Students identify what helped and what hindered the quality of learning and whether certain behaviors had a positive or negative effect. Using a wide range of procedures in the reflection and analysis process keeps group processing vital and interesting. 

It is very important for each group member to receive positive feedback for reflection. This can be done by: having each group focus on one member at a time, having members write a positive comment about each team mate on a card, and having students comment on the proper use of social skills (“I appreciate you when you did…”, “I really liked when you…”) (Johnson, Johnson, & Holubec, 1998).

Reflection procedures

After observing the cooperative groups, the teacher can either give direct feedback or show students the data and have them reach conclusions. When summarizing observation data (charts, observation forms), teachers should encourage students to set personal goals designed to improve their effectiveness within the group. This could be achieved by asking a number of questions inviting self-reflection: 

  • “What actions did you engage in most and least? 

  • What actions were more and least appropriate and helpful under the circumstances? (for example, summarizing right after someone else summarized may be inappropriate and unhelpful) 

  • What actions would have helped the group work more effectively? Decide on a personal goal to increase your effectiveness and share it with the other group members” (Johnson, Johnson, & Holubec, 1998). 
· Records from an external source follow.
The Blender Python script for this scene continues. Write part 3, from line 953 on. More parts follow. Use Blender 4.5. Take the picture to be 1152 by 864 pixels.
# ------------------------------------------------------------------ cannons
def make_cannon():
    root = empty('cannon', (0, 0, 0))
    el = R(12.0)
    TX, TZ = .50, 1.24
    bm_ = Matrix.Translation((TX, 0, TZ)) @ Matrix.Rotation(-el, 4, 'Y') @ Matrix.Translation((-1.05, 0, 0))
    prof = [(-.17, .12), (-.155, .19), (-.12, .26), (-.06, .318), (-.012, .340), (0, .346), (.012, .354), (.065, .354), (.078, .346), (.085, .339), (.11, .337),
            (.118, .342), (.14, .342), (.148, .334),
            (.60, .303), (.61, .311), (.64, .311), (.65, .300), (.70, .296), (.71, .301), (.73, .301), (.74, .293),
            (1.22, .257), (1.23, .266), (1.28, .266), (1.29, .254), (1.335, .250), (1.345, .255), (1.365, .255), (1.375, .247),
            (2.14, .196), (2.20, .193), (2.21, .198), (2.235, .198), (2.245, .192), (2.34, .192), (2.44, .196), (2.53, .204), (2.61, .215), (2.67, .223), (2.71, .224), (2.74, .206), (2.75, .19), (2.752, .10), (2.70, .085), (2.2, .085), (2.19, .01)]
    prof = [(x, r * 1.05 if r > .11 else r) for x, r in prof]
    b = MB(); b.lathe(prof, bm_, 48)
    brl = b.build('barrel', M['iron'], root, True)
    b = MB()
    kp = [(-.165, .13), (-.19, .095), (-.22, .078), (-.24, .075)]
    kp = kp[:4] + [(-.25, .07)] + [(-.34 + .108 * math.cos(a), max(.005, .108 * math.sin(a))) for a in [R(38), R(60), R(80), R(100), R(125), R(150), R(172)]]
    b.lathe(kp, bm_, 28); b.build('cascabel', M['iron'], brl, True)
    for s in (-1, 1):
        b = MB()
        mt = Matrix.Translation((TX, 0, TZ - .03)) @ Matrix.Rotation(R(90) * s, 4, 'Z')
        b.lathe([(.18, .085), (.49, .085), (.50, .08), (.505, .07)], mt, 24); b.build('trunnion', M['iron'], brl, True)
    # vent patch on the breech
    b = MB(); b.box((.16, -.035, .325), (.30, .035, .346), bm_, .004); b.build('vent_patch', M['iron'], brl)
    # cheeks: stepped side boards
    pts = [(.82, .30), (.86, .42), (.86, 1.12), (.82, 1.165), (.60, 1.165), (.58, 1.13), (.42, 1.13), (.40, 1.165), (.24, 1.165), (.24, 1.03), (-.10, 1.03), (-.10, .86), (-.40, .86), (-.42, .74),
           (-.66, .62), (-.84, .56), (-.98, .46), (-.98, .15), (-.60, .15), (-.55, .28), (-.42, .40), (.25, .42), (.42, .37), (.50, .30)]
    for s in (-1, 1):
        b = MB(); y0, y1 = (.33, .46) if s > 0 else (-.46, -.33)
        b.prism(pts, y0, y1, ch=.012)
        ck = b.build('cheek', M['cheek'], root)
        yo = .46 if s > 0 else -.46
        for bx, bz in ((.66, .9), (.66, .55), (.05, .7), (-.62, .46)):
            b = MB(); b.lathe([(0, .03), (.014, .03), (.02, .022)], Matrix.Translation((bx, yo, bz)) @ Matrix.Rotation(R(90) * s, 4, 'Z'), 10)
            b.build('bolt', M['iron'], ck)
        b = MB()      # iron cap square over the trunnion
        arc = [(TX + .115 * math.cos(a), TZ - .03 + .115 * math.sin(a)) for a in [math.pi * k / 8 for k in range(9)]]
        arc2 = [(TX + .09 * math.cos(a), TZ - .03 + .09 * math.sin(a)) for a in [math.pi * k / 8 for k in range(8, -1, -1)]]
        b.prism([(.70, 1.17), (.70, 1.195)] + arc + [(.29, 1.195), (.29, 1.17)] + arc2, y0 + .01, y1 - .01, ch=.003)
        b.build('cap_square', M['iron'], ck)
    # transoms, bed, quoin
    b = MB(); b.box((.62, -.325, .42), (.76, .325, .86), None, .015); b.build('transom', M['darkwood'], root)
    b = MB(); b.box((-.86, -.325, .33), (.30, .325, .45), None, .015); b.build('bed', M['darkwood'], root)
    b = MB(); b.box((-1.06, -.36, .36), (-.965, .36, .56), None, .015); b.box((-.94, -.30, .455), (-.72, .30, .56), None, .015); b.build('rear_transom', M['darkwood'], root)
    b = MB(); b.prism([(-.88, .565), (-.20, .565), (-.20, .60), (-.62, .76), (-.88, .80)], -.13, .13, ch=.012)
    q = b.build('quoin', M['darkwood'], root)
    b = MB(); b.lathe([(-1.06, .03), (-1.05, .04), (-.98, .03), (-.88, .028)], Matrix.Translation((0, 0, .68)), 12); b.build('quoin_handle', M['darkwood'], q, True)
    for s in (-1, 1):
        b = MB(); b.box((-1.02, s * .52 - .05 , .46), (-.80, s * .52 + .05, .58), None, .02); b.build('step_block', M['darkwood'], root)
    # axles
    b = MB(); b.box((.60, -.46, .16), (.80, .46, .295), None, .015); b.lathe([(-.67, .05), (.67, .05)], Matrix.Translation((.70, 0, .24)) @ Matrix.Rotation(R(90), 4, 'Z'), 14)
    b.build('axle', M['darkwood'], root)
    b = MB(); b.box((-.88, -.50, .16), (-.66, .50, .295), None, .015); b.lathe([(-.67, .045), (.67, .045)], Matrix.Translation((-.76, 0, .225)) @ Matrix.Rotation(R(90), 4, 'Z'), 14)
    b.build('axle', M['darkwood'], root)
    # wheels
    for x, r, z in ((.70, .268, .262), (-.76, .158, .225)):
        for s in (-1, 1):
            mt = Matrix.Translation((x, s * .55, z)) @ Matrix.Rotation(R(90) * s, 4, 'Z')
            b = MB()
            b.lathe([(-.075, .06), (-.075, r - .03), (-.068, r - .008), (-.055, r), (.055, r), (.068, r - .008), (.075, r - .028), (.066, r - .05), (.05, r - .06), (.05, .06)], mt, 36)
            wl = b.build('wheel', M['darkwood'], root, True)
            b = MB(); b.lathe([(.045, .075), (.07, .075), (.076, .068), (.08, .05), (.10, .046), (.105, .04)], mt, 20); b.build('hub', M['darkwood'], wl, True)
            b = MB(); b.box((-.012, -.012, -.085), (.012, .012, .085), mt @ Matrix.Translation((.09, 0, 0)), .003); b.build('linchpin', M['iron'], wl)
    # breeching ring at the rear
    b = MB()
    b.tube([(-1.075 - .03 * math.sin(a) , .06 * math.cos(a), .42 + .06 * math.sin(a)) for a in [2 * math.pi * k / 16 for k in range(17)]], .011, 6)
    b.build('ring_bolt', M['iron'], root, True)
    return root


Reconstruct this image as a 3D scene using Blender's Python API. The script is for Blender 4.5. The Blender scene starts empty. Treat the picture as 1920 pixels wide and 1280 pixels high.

When there is not enough time to reflect or there is no observational data to use (charts, observation forms collected by teacher or observers), the teacher can: a). give group members 60 seconds to identify 3 things other team mates did to help others learn, b). give students a set of questions about the effective use of skills (“How did other group members energize the group?”), or c). include a group-processing question on the assignment sheet. In addition, each group should place a processing summary into its completed academic work folder that is handed into the teacher at the end of each class session (Johnson, Johnson, & Holubec, 1998).

Reference

           Johnson, D., Johnson, R.& Holubec, E. (1998).Cooperation in the classroom. Boston: Allyn and Bacon.